Guided Peer Response & Reflection

Sunday, October 16, 2016

Student Ownership of Writing

On Students’ Rights to Their Own Texts: A Model of Teacher Response
By Brannon and Knoblauch

This article begins by making the connection between professional and student writers, claiming that “The incentive to write derives from an assumption that people will listen respectfully and either assent to or earnestly consider the ideas expressed” (158). The authors claim that people will stay with a more intricate text, deciding that the text is difficult for them and become frustrated with the writer. The text claims that this “connection between a writer’s authority and quality of a reader’s attention is altered because of the peculiar relationship between teacher and student” (158). As a teacher of writing, I immediately got my guard up. I was weary of what direction this article was going to take.
The article continues to discuss how teachers are too quick to “correct” the ideas of a student and are less concerned with what the writer was trying to say. The article believes that the writing becomes more about the reader then and less about the writer’s message. I agree and disagree with this idea. I agree with this idea because we want our writers to see that the teacher isn’t their sole audience. We want them to think about the bigger picture and decide on their own who they are speaking to and what message they want to get across. I also agree with the idea that teachers tend to revise or correct papers to fit their ideas and care less about the students’. Sometimes we can attempt to force our students into a confined space where they need to produce what we expect. It is a fine line between completing an assignment and expressing ideas. This idea may work for college students, but my sixth graders are not capable of viewing their audience as anyone other than their teacher. In order to think in the bigger picture, you must learn the structure first.  It also brought into question the idea of grading. We live in a world where we have to grade students on their work and justify our grades to their ever demanding parents; therefore, we have a curriculum to follow. How do we assess students if it is all about what they want to produce? There has to be a compromise.
After reading some of my colleagues blogs, I was pleased to see that I had the same reaction as Sara. I was a bit offended by the articles assumption that we do not give student options. As a Language Arts teacher, we are encouraged, and evaluated on, our availability of student choice in our classroom. Students may have to produce the same type of content, but they are given options on what they want to produce and how they want to get there. My job is to coach them within the realm of the assignment, but to encourage them to find creative ways to do so.

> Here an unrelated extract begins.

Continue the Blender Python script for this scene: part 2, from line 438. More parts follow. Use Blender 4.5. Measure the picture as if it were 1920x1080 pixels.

Composition at the Turn of the Twenty-First Century
By Richard Fulkerson

Fulkerson’s article was a bit difficult for me to read. I found that I was getting lost in the translation of vocabulary and had to constantly reread sections of the text to create meaning. I found that this article pertained to college composition, which was maybe one reason I struggled to relate. I appreciate the theoretical lens Fulkerson used to express the shift in composition studies into different disciplines; however, I felt that it was drawn out and over explained. The article poses interesting questions about what is good writing and why are we teaching it? The article discusses how there is a different answer to these questions depending on your profession: teacher, dean, parent, and ultimately it’s the students who suffer from our lack of a coherent answer.
I did enjoy when Fulkerson discussed the Critical/Cultural Studies discipline being about liberation for a writer to develop tools to help them challenge cultural inequalities and to question their role in society. As a Language Arts teacher, I strive to expose my students to texts and variety of ideas that help them question the world we live in. However, this raised the idea of working across disciplines, with the social studies and science teachers, to expose our students to writing to make sense of the world in other classes as well. The article brings up this point and states that this work and this writing does not need to occur in solely the English Department, but history and sociology departments as well. I believe it is important for students to view writing as something they do outside of an English course, which most do not. Upon talking to my friend about his experience with writing in college, outside of his freshman English class, he took one other writing course, in technical writing for engineering majors, which he found beyond practical for his career. I think it is important for students of all ages to see writing through different lenses and through different disciplines, but all are important.